La question de l’héritage de la femme revient en force sur le devant de la scène. Un groupe d’acteurs sociaux, dont des écrivains, des universitaires, artistes, militants associatifs et des droits de l’homme, ainsi que des théologiens, vient de lancer un appel pour l’abrogation d’une règle de l’héritage contenue dans la Moudawana. Il s’agit de la fameuse règle de Taâssib, précise le quotidien Al Ahdath Al Maghribia dans sa livraison du jeudi 22 mars.
Selon cette règle de plus en plus contestée, explique le journal, les héritières n'ayant pas de frère sont obligées de partager leurs biens avec les parents masculins du défunt, même éloignés (oncles, cousins…). Les auteurs de cet appel estiment que cette règle ne correspond plus au fonctionnement de la famille marocaine et au contexte social actuel. De même, elle précarise les femmes les plus pauvres et les rend encore plus vulnérables. Cette règle, fruit de l’Ijtihad des Oulémas n'obéissant néanmoins à aucune injonction religieuse, oblige, en outre, de nombreux parents à céder leurs biens, de leur vivant, à leurs filles, observe Al Ahdath Al Maghribia.
Cette règle est d’autant plus inégalitaire que, selon la Moudawana promulguée en 2004, un héritier unique mâle hérite de tous les biens de son défunt père alors que, lorsqu’il s’agit d’une femme, elle n’a droit qu’à une partie dite «faridha».
L’appel signé par une centaine d’intellectuels, acteurs associatifs et défenseurs des droits de l’Homme précise que le contexte dans lequel cette règle a été instaurée est dépassé. La famille actuelle se limite, dans l’écrasante majorité des cas, au père, à la mère et à leurs enfants. Le nombre des filles scolarisées est également en constante augmentation et la femme participe de plus en plus à la vie active et à l’économie nationale. Sans compter qu'un nombre important de ménages est pris en charge, financièrement, par la femme.
Bref, note le journal qui cite les auteurs de cet appel, le maintien de cette règle s’inscrit en faux avec les changements démographiques, économiques et sociaux qu’a connus le Maroc. Elle constitue une injustice envers les femmes et pourrait, dans bien des cas, déboucher sur des situations dramatiques.

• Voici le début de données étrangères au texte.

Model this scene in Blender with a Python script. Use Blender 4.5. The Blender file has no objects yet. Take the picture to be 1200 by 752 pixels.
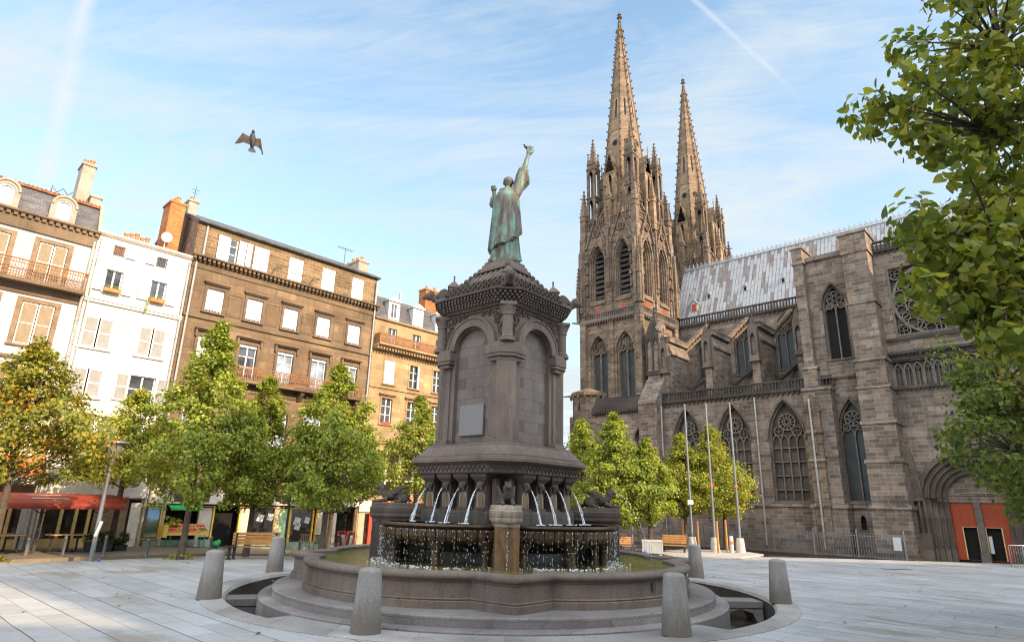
import bpy, bmesh, math, random
from mathutils import Vector, Matrix, Quaternion
from mathutils.geometry import delaunay_2d_cdt
R = math.radians
S = bpy.context.scene
COL = S.collection
random.seed(7)

# ------------------------------------------------------------------ camera
EYE = 2.0
cam_d = bpy.data.cameras.new('camera'); cam = bpy.data.objects.new('camera', cam_d); COL.objects.link(cam)
cam_d.sensor_fit = 'HORIZONTAL'; cam_d.sensor_width = 36; cam_d.lens = 36 * 719.12 / 1200
cam_d.clip_start = 0.1; cam_d.clip_end = 2000
PITCH, ROLL = R(16.771), R(1.445)
fw = Vector((0, math.cos(PITCH), math.sin(PITCH))); rt = Vector((1, 0, 0)); up = rt.cross(fw)
rt2 = math.cos(ROLL) * rt + math.sin(ROLL) * up
up2 = -math.sin(ROLL) * rt + math.cos(ROLL) * up
cm = Matrix((rt2, up2, -fw)).transposed().to_4x4(); cm.translation = Vector((0, 0, EYE))
cam.matrix_world = cm
S.camera = cam

# ------------------------------------------------------------------ sky, sun, exposure
SUN_AZ, SUN_EL = R(128), R(27)
sdir = Vector((math.cos(SUN_EL) * math.sin(SUN_AZ), math.cos(SUN_EL) * math.cos(SUN_AZ), math.sin(SUN_EL)))
sun_d = bpy.data.lights.new('sun', 'SUN'); sun = bpy.data.objects.new('sun', sun_d); COL.objects.link(sun)
sun_d.energy = 2.45; sun_d.angle = R(0.6); sun_d.color = (1.0, 0.76, 0.50)
sun.rotation_euler = sdir.to_track_quat('Z', 'Y').to_euler(); sun.location = (30, 0, 40)
S.view_settings.view_transform = 'Standard'; S.view_settings.look = 'None'
S.view_settings.gamma = 1.0; S.view_settings.use_curve_mapping = False
S.view_settings.exposure = 1.72
S.cycles.filter_width = 1.15; S.cycles.max_bounces = 6; S.cycles.transparent_max_bounces = 8
try:
    S.cycles.use_denoising = True
except Exception:
    pass

class NT:
    """tiny node-tree writer"""
    def __init__(s, tree):
        s.t = tree; s.N = tree.nodes; s.L = tree.links
    def n(s, typ, _p=None, **inp):
        nd = s.N.new(typ)
        for k, v in (_p or {}).items():
            setattr(nd, k, v)
        for k, v in inp.items():
            key = k.replace('_', ' ')
            if key.startswith('i ') and key[2:].isdigit():
                sock = nd.inputs[int(key[2:])]
            else:
                sock = nd.inputs[key]
            s.set(sock, v)
        return nd
    def set(s, sock, v):
        if isinstance(v, bpy.types.NodeSocket):
            s.L.new(v, sock)
        elif isinstance(v, bpy.types.Node):
            s.L.new(v.outputs[0], sock)
        elif isinstance(v, (tuple, list)) and len(v) == 3 and sock.type == 'RGBA':
            sock.default_value = (*v, 1)
        else:
            sock.default_value = v
    def math(s, op, a, b=0.0, c=None, clamp=False):
        nd = s.N.new('ShaderNodeMath'); nd.operation = op; nd.use_clamp = clamp
        s.set(nd.inputs[0], a); s.set(nd.inputs[1], b)
        if c is not None: s.set(nd.inputs[2], c)
        return nd.outputs[0]
    def vmath(s, op, a, b=None):
        nd = s.N.new('ShaderNodeVectorMath'); nd.operation = op
        s.set(nd.inputs[0], a)
        if b is not None: s.set(nd.inputs[1], b)
        return nd.outputs['Value'] if op in ('DOT_PRODUCT', 'LENGTH', 'DISTANCE') else nd.outputs[0]
    def mix(s, f, a, b, typ='MIX'):
        nd = s.N.new('ShaderNodeMix'); nd.data_type = 'RGBA'; nd.blend_type = typ
        s.set(nd.inputs[0], f); s.set(nd.inputs[6], a); s.set(nd.inputs[7], b)
        return nd.outputs[2]
    def ramp(s, f, stops, interp='LINEAR'):
        nd = s.N.new('ShaderNodeValToRGB'); nd.color_ramp.interpolation = interp
        e = nd.color_ramp.elements
        while len(e) < len(stops): e.new(0.5)
        for el, (p, c) in zip(e, stops):
            el.position = p; el.color = (*c, 1) if len(c) == 3 else c
        s.set(nd.inputs[0], f)
        return nd.outputs[0]
    def rng(s, f, a, b, c=0.0, d=1.0):
        nd = s.N.new('ShaderNodeMapRange'); nd.clamp = True
        s.set(nd.inputs[0], f); s.set(nd.inputs[1], a); s.set(nd.inputs[2], b); s.set(nd.inputs[3], c); s.set(nd.inputs[4], d)
        return nd.outputs[0]
    def noise(s, vec, scale, detail=4.0, rough=0.55, dist=0.0):
        nd = s.N.new('ShaderNodeTexNoise')
        if vec is not None: s.set(nd.inputs['Vector'], vec)
        nd.inputs['Scale'].default_value = scale; nd.inputs['Detail'].default_value = detail
        nd.inputs['Roughness'].default_value = rough; nd.inputs['Distortion'].default_value = dist
        return nd.outputs[0]
    def scale(s, vec, k):
        nd = s.N.new('ShaderNodeMapping'); s.set(nd.inputs[0], vec); nd.inputs['Scale'].default_value = k
        return nd.outputs[0]

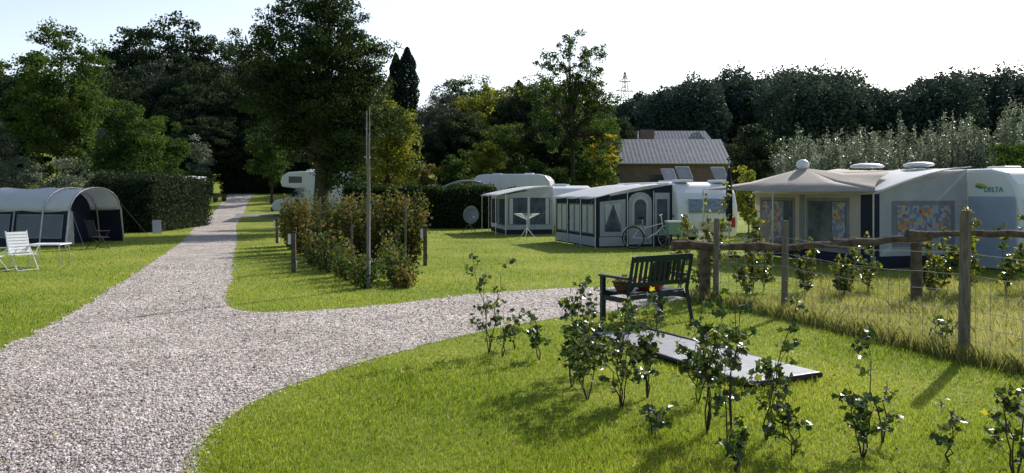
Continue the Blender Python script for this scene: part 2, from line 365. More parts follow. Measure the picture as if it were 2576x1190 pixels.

Les signataires de l’appel se demandent, par conséquent, s’il n’est pas dans la finalité de la religion d’épouser ces changements sociaux et de répondre aux exigences du contexte actuel en abrogeant cette règle.
Par ailleurs note le journal, le lancement de cet appel intervient deux jours après que la chercheuse en sciences islamiques, Asma Lamrabet, ait été la cible de sévères critiques et d'attaques virulentes, notamment de la part des salafistes, à cause justement de ses positions sur l’héritage de la femme.